Identity politics as I have always understood it strives to highlight the forms of domination against communities and classes of people who have been systematically marginalized and oppressed. It aims to right those injustices by privileging modes of discourse of the marginalized against the historically privileged (White Males first and foremost). But in countering injustice, do the advocates for social justice go too far?

Writing at Bitch Media, Sharday Mosurinjohn seems to think so.

Why the use of violence against violence? Gender-based oppression against gender-based oppression? What accounts for the terrible irony and hypocrisy of using the tactics condemned by feminism in its defense? I don’t want to find a way to give anybody a “pass,” I just want to think about why this happens.

Indeed, what many don’t understand is that in using power to resist, and using it in very forceful ways—which is not say physically forceful, though that is not excluded—only serves to reinforce the types of power structures one is resisting. (This is all in Foucault, btw, but that’s a post for another day.)

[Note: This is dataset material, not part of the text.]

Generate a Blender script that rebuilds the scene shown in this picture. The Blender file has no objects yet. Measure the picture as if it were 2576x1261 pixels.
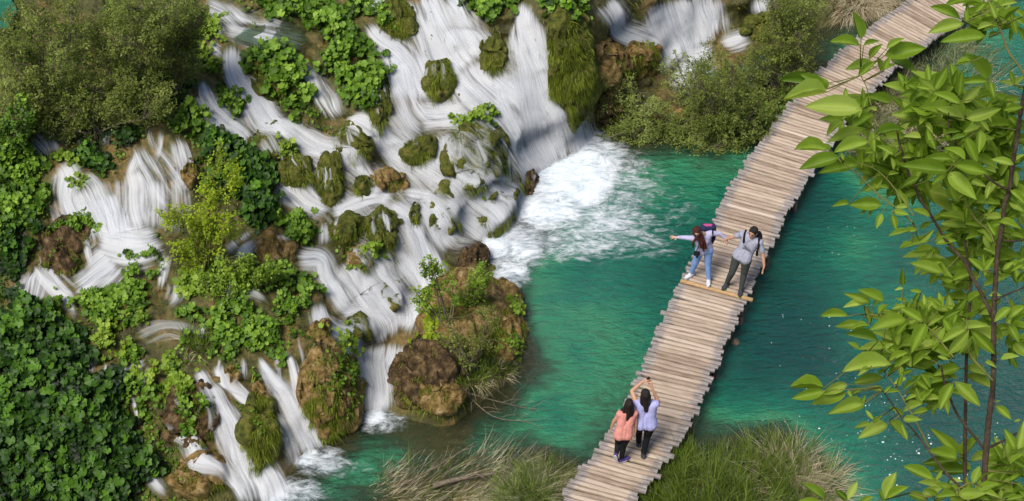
import bpy, math, random
import numpy as np
from mathutils import Vector, Matrix
R = math.radians
rng = np.random.default_rng(7)
random.seed(7)
scene = bpy.context.scene

# ------------------------------------------------------------------ camera, light, exposure
PITCH = 43.0
CAM = np.array([0.0, -25.6, 23.9])
F_PX = 4226.0                                   # focal length for a 2576 px wide picture
cam_d = bpy.data.cameras.new("camera"); cam = bpy.data.objects.new("camera", cam_d)
scene.collection.objects.link(cam); scene.camera = cam
cam.location = CAM; cam.rotation_euler = (R(90 - PITCH), 0, 0)
cam_d.sensor_width = 36; cam_d.lens = 36 * F_PX / 2576
cam_d.clip_start = 0.1; cam_d.clip_end = 500

SUN_EL, SUN_AZ = 58.0, -142.0                    # azimuth from +Y towards +X
world = bpy.data.worlds.new("World"); scene.world = world; world.use_nodes = True
wn = world.node_tree.nodes; wl = world.node_tree.links
sky = wn.new('ShaderNodeTexSky'); sky.sky_type = 'NISHITA'; sky.sun_disc = False
sky.sun_elevation = R(SUN_EL); sky.sun_rotation = R(SUN_AZ)
wl.new(sky.outputs[0], wn['Background'].inputs[0]); wn['Background'].inputs[1].default_value = 0.08
sun_d = bpy.data.lights.new("sun", 'SUN'); sun_d.energy = 2.8; sun_d.angle = R(24); sun_d.color = (1, .945, .86)
sun = bpy.data.objects.new("sun", sun_d); scene.collection.objects.link(sun)
sd = Vector((math.sin(R(SUN_AZ)) * math.cos(R(SUN_EL)), math.cos(R(SUN_AZ)) * math.cos(R(SUN_EL)), math.sin(R(SUN_EL))))
sun.rotation_euler = sd.to_track_quat('Z', 'Y').to_euler()
scene.view_settings.view_transform = 'Standard'; scene.view_settings.look = 'None'
scene.view_settings.gamma = 1; scene.view_settings.exposure = 0.55
scene.render.engine = 'CYCLES'
scene.cycles.transparent_max_bounces = 32
scene.cycles.max_bounces = 6

# ------------------------------------------------------------------ photo point -> world helpers
cp, sp = math.cos(R(PITCH)), math.sin(R(PITCH))
def ray(u, v):
    u = np.asarray(u, float); v = np.asarray(v, float)
    a = u - 1288.0; b = 630.5 - v
    return np.stack([a + 0 * b, F_PX * cp + b * sp + 0 * a, -F_PX * sp + b * cp + 0 * a], -1)
def on_z(u, v, z):
    d = ray(u, v); t = (z - CAM[2]) / d[..., 2]
    return CAM + d * t[..., None]
def on_y(u, v, y):
    d = ray(u, v); t = (y - CAM[1]) / d[..., 1]
    return CAM + d * t[..., None]
def at_dist(u, v, dist):
    d = ray(u, v); d = d / np.linalg.norm(d, axis=-1, keepdims=True)
    return CAM + d * np.asarray(dist)[..., None]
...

What Mosurinjohn doesn’t notice, I’d like to suggest, is that identity politics fails for the simple reason that it is, ultimately, divisive and tears apart the social fabric of the public sphere because its understanding of who we are, humans qua humans, is so utterly shallow. At it’s core, it’s tragically reductionist, arguing that if a person is descriptively X (women, racial minority, etc.), her politics are, or ought to be, Y. (Or that if someone is A, his prejudices must be B.) Writing as a minority, I’ve always found this thinking overly simplistic. Identity is a much more complex and multi-structured thing such that for all the categories of socio-economics, education, religion, and the like, a person’s true identity will always a remain infinitely richer, deeper, and complex.

Thus, when I say that identity politics is shallow, I mean that it fails to account for who and what humans are, qua humans. Ultimately the goal of identity politics is fighting against the social domination of one class over another, and that is emphatically the goal to which we all should strive. But it seems to me that this goal is better achieved when we see a human for who she is: Imago Dei. Rather than eschew religion as oppressive, racist, homophobic, or whatever, practitioners of identity politics would be well served if they took the time to contemplate what it means to be made in the image of God: to understand personhood as universal, whole, across all classes, genders, and races. That Man—i.e., mankind—is made in such a way reminds us that the content of our character is what truly matters. Or to put it another way, Imago Dei is the real identity politics.

We could also take a different tact on these questions, perhaps by looking at classical liberalism for paths forward. Perhaps Pettit’s “non-domination” could be a start. More hard questions. But again, without laying down preliminary thoughts, it is unclear that our thinking on this and related issues will improve.